Friday, August 16, 2013

Spy vs. Spy Citizen

What did the "infamous" Snowden leaks tell us? Many things, and we're still learning, but here's one, via Joan McCarter of Kos, reported by the WaPo:
NSA broke privacy rules thousands of times per year, audit finds
By Barton Gellman, Published: August 15

The National Security Agency has broken privacy rules or overstepped its legal authority thousands of times each year since Congress granted the agency broad new powers in 2008, according to an internal audit and other top-secret documents.

Most of the infractions involve unauthorized surveillance of Americans
NSA vs, Us
or foreign intelligence targets in the United States, both of which are restricted by statute and executive order. They range from significant violations of law to typographical errors that resulted in unintended interception of U.S. e-mails and telephone calls.

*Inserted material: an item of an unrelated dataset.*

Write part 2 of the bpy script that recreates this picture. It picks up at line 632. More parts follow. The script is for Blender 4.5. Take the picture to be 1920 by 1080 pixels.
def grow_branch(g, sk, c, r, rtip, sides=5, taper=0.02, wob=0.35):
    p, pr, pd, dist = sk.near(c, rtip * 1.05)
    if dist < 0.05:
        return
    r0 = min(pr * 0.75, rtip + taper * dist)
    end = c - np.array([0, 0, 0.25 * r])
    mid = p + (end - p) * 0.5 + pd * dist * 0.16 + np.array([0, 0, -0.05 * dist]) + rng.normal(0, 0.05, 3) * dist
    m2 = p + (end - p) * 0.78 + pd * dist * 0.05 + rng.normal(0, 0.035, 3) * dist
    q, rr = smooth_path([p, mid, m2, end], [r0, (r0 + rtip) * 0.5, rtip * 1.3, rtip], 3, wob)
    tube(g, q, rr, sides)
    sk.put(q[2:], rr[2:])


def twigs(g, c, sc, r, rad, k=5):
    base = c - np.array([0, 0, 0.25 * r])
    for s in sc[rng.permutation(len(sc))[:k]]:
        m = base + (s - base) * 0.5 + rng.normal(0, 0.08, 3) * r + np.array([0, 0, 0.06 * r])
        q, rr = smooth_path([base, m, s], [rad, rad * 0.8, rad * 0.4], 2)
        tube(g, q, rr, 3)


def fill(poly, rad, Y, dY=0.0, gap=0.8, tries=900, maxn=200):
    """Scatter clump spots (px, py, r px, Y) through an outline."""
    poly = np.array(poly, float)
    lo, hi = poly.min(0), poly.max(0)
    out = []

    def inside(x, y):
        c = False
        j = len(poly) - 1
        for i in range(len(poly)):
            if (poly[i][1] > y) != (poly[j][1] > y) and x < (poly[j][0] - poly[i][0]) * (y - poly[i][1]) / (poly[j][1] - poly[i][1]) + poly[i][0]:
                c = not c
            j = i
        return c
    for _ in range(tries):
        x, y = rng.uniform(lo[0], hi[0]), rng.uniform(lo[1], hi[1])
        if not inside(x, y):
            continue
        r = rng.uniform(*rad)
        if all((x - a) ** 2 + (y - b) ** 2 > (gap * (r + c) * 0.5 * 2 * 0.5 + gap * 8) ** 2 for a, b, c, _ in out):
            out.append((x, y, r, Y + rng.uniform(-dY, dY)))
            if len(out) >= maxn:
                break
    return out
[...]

The documents, provided earlier this summer to The Washington Post by former NSA contractor Edward Snowden, include a level of detail and analysis that is not routinely shared with Congress or the special court that oversees surveillance. In one of the documents, agency personnel are instructed to remove details and substitute more generic language in reports to the Justice Department and the Office of the Director of National Intelligence.

In one instance, the NSA decided that it need not report the unintended surveillance of Americans. A notable example in 2008 was the interception of a “large number” of calls placed from Washington when a programming error confused the U.S. area code 202 for 20, the international dialing code for Egypt, according to a “quality assurance” review that was not distributed to the NSA’s oversight staff.

In another case, the Foreign Intelligence Surveillance Court, which has authority over some NSA operations, did not learn about a new collection method until it had been in operation for many months. The court ruled it unconstitutional.

(Bolds mine. - SB) Please read the whole thing. It will provide you your morning dose of confidence in the competency and goodwill of this most important government agency. [/irony]

UPDATE: Bryan has some additional insight, and a link to some rather trenchant observations by Charles Pierce.

1 comment:

  1. It is going to take a super-sized version of 'willing suspension of disbelief' to convince me that someone accidentally typed in a three digit number instead of a two digit number, i.e. 202 vice 20. They wanted the calls coming from DC and had the 'oops' ready if they got caught.

    How embarrassing that they 'accidentally' captured all of the calls from Congress, the White House, and the Supreme Court. Yeah, right.